Hart was pardoned in December 1902 after serving only two years of her sentence. Some historians suspect the warden arranged for her release because of her scandalous behavior.
Hart’s Post-Criminal Life of Mystery
After her release, Hart briefly earned a living as “The Arizona Bandit,” a traveling lecturer warning against the pitfalls of crime and lamenting the dreadful condition of the Arizona prison. She then basically vanished from history.

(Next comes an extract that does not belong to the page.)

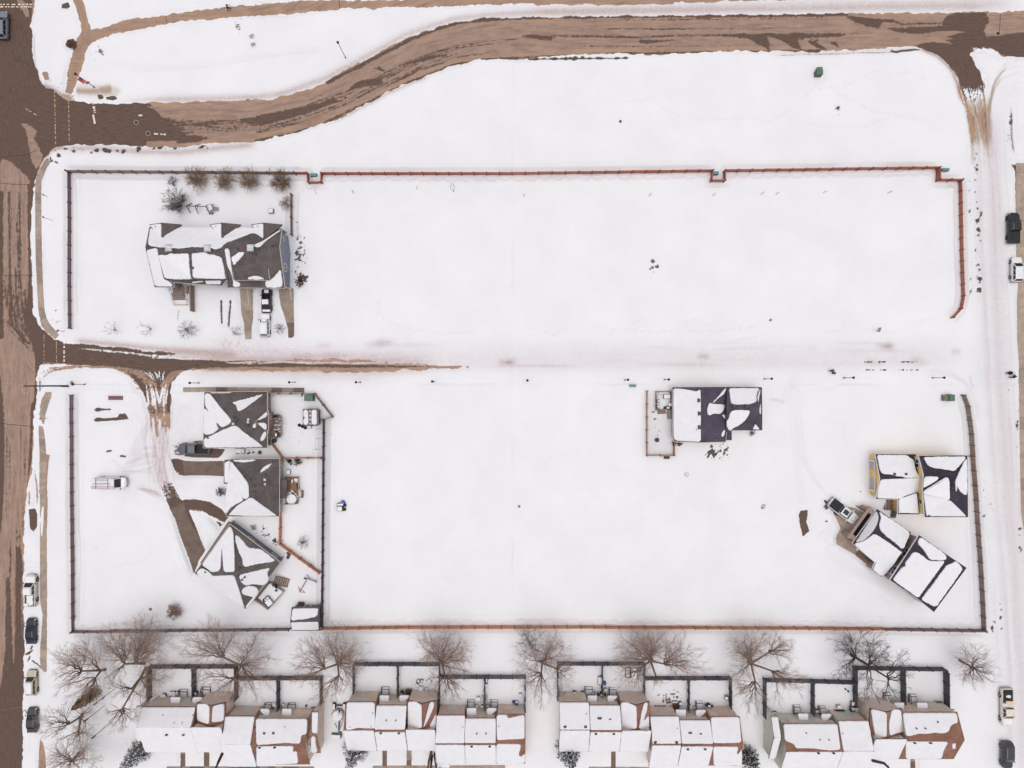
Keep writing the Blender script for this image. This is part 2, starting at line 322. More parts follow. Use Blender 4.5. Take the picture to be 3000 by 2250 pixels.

One later report implicated her as a train robbery suspect (never convicted) in New Mexico. Another held that during the 1920s, a woman identifying herself as Pearl Hart appeared at the jail in Pima County, Arizona, asking to tour the premises. Wildly differing snippets of the legend held that she remarried in Mexico, that she scrounged a living as a pickpocket in Kansas City and that she became a cigar-smoking (but otherwise respectable) rancher.
Pearl Hart was glamorized during the early 1900s in books, plays and an early silent movie. Most later records of her, however, depict a tragic life. Her vices included liquor, tobacco and possibly morphine, besides promiscuity. She more than once attempted suicide.
Hart’s date and place of death are unknown. Some historians suspect she lived to the Depression era.
References:
- “Pearl Hart: First Known Female Stage Robber in Arizona Territory.” Wind Spirit Community.org.
- McLoughlin, Denis. Wild & Woolly: An Encyclopedia of the Old West. Doubleday & Company, Inc. (1975).